I think of pride as feeling good about yourself, feeling that you are worthy and good. An accomplishment is something of which you can be proud. However good the place where you live may be, though, if you're under 30 then your home probably doesn't owe any of its goodness to you. You haven't had time to do anything significant to make it as good as it is. So its merits aren't your accomplishment; they don't show anything good about you.
I guess that identity is a pretty fluid thing, though. If I feel proud of an accomplishment, if I feel that what I did says something good about me, then it might be that I'm applying some kind of syllogism to deduce from my deed that I must be a good guy. But perhaps that kind of deduction sort of works in both directions, action-and-reaction. If the deed says something about me, and I accept that, then I'm kind of incorporating the deed in my definition of what "me" even means. Whom am I? I'm the guy who did that.
Defining oneself in association with something like that probably works fine, psychologically, even if the something isn't a deed that one has done. If you identify yourself as part of a family or tribe, some of the qualities of that larger group somehow rub off on you.It was Pooh’s turn to feel glad because it was he who had first found the North Pole. When they got there, Tigger would see a notice which said, ‘Discovered by Pooh, Pooh found it,’ and Tigger would know the sort of Bear Pooh was. THAT sort of Bear.
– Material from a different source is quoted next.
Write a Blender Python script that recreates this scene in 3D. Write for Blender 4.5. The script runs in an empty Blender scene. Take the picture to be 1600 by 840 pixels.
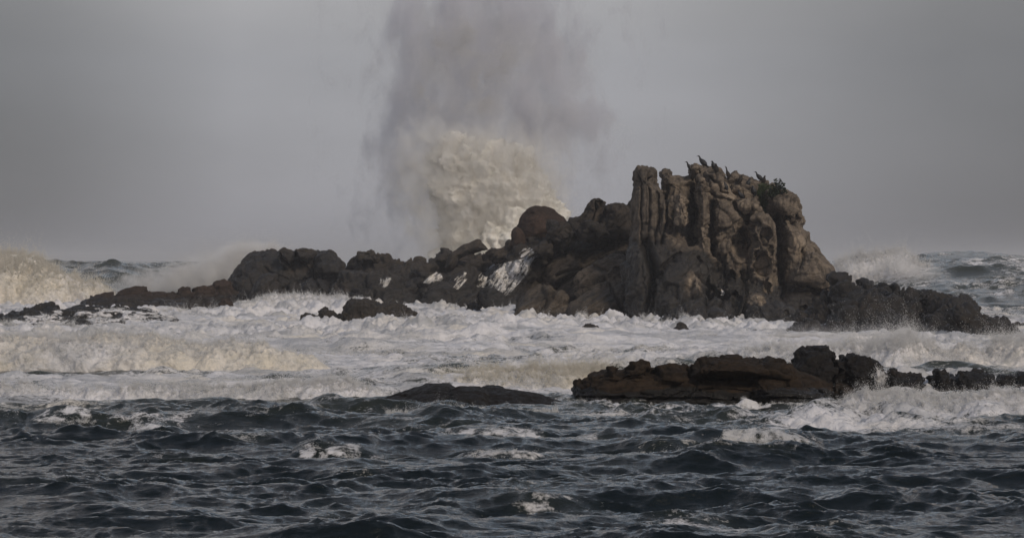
import bpy, bmesh, math, random
import numpy as np
from mathutils import Vector, Matrix
from mathutils.bvhtree import BVHTree
import mathutils.geometry

R = math.radians
random.seed(7)
rng = np.random.default_rng(11)
sc = bpy.context.scene
COL = sc.collection

# ------------------------------------------------------------------ camera
FPX, HCAM, HOR = 4444.0, 3.3, 407.0       # focal length in px of a 1600 px frame, eye height, horizon row
cd = bpy.data.cameras.new('camera')
cd.sensor_width = 36.0
cd.lens = 36.0 * FPX / 1600.0
cd.clip_start, cd.clip_end = 0.5, 20000
cam = bpy.data.objects.new('camera', cd)
cam.location = (0, 0, HCAM)
cam.rotation_euler = (R(90) - math.atan((420 - HOR) / FPX), 0, 0)
COL.objects.link(cam)
sc.camera = cam

# ------------------------------------------------------------------ light
SUN_EL, SUN_AZ = R(34), R(146)            # azimuth clockwise from +Y (view direction)
wd = bpy.data.worlds.new('World'); sc.world = wd; wd.use_nodes = True
wn, wl = wd.node_tree.nodes, wd.node_tree.links
wn.clear()
def WN(t, **k):
    n = wn.new(t)
    for a, b in k.items(): setattr(n, a, b)
    return n
wout = WN('ShaderNodeOutputWorld')
sky = WN('ShaderNodeTexSky', sky_type='NISHITA', sun_disc=False, sun_elevation=SUN_EL, sun_rotation=SUN_AZ)
b1 = WN('ShaderNodeBackground'); b1.inputs[1].default_value = 0.05
wl.new(sky.outputs[0], b1.inputs[0])
# overcast cloud deck: a ramp over elevation with soft cloud noise
tc = WN('ShaderNodeTexCoord')
sep = WN('ShaderNodeSeparateXYZ'); wl.new(tc.outputs['Generated'], sep.inputs[0])
ramp = WN('ShaderNodeValToRGB'); wl.new(sep.outputs[2], ramp.inputs[0])
cr = ramp.color_ramp
cr.elements[0].position = 0.0; cr.elements[0].color = (0.290, 0.290, 0.325, 1)
cr.elements[1].position = 0.07; cr.elements[1].color = (0.405, 0.402, 0.430, 1)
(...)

I think this might be a bug in the human brain, because it doesn't make sense that we should get the same kind of feeling of pride from just being born into a particular group that we might get from having personally saved someone else's life. It doesn't make sense to feel shame or guilt by association, either. Like the way allergy pills make you sleepy because histamine is also a wake/sleep regulator, something in the brain just seems to be implemented in a kludgy way, here.
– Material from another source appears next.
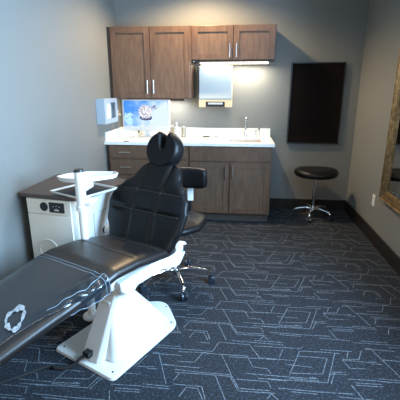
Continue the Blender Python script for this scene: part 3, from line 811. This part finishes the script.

Anyway, I suspect that there are really two issues in whether or not people feel pride in their country. Do they think their country is good? And do they identify themselves with their country? You can divide the box into four squares: people who are proud of their country, people who admire their place of residence without feeling part of it, people who dislike their place of residence without feeling responsible for it, and people who are ashamed of their country. I wonder what surveys would show about how many young Americans are in these boxes these days.